A glacier at Kenai Fjords National Park

What we sometimes overlook in that story, however, are the monuments, trails, rivers, and battlefields that make up the other hundreds of sites run by the National Parks Service. The newest site, added in March 2019, is the Tule Lake National Monument in California. It’s a place typical of the complicated nature of our heritage: the location of a Civilian Conservations Corps camp during the Depression that became a World War II internment camp for Japanese Americans and later for prisoners of war.

Penny and Joe have been to Tule Lake. They’ve also been to the Aztec Ruin National Monument in New Mexico, the Jamestown National Historic Site in Virginia, and the Big Hole National Battlefield in Montana. They’ve been to all but one of the national parks. They’ve been to all the sites in Alaska, Puerto Rico, the Virgin Islands, American Samoa, and Guam. But Penny, who has never let her asthma keep her from the great outdoors, remains modest about their accomplishments.

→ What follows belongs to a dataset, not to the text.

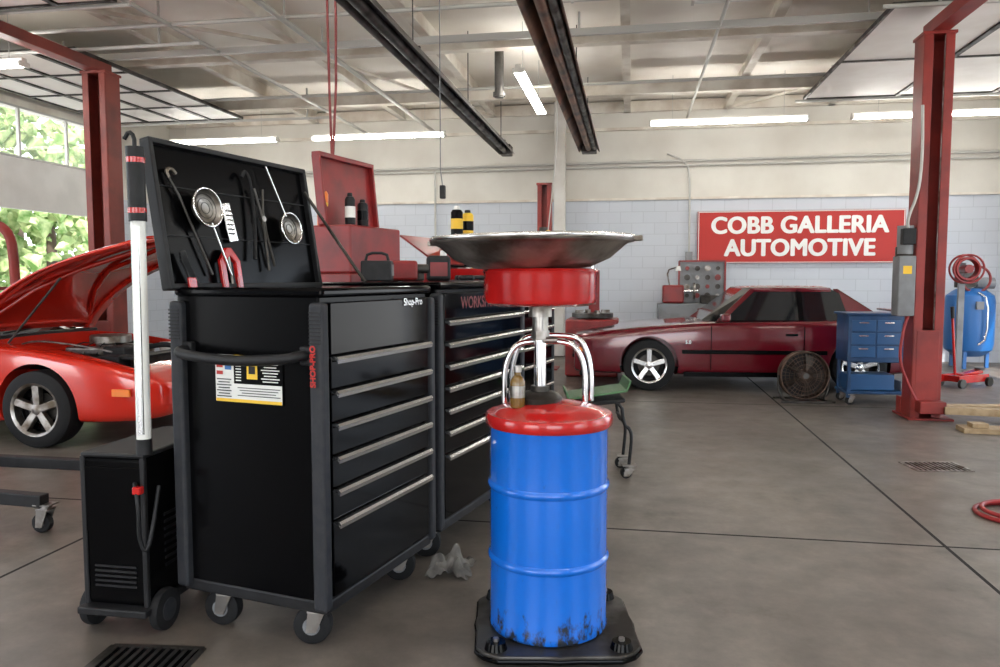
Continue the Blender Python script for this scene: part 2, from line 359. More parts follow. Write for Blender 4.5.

“Well, it’s a good excuse for a nice trip,” she says. “The national parks are gorgeous. Part of it, for us, is just about seeing the country.”

Joe agrees. “But it’s also the people you meet as much as anything, having simple conversations that are still enlightening,” he says.

Penny and Joe had always loved traveling, but they began their American odyssey in earnest in 2006, when Joe discovered the NPS Passport Book to collect the stamps NPS has offered at sites since the mid-1980s. The two had been to plenty of NPS sites before; Penny grew up going to the Washington Monument in DC, and it holds special meaning for her. But now they were going to do it all, the ones they’d never been to as well as the ones they knew. This time, it would be commemorated with an official NPS stamp and supported by their senior passes, which at the time cost $10 and guarantee lifetime admission (they’ve had theirs laminated). Says Penny, “I used to always say, it was the last, best, good deal you could get from the U.S. government.”

Big Tree at Redwood National & State Parks

Big Tree at Redwood National & State Parks

Joe’s favorite is Shenandoah National Park, a stone’s throw from their home in Virginia, where he used to take his sons from a previous marriage camping. The one Penny found most surprising was the Cesar A. Chavez National Monument in California, southeast of Bakersfield. “I knew that he was a labor organizer for the farmworkers, but we didn’t expect that much [at the monument].” But the mountain setting was breathtaking. “It’s where Chavez and his wife are buried,” Penny says. “The family has made a memorial garden around it, and it was really beautiful.”

As 2019 draws closer to the end, so too does their bucket list. The Orths are getting eager; they have done about 40 sites this year alone. Penny and Joe now have only a dozen left to see, most of them in Texas. They had already seen everything in Hawaii when President Barack Obama added another in 2015; they are going to Honouliuli National Monument for Christmas this year.

When they were both still working full time, Penny and Joe lived on a powerboat in a downtown DC marina. One of their friends and neighbors there was the sitting secretary of the interior, who took an interest in their NPS trips. The former secretary is trying to plan a celebration in the District when they finish. And Penny already knows which stamp will be the last of her book: She will end where she began, at the Washington Monument.

Kotzebue to Noatak NP

The Orths flew from Kotzebue, AK, to Noatak National Preserve, Kobuk Valley National Park, and Gates of the Arctic National Park.

 

(Photo at top): The stamps showing all the National Parks sites in Alaska the Orths have visited. All photos courtesy of the Orths.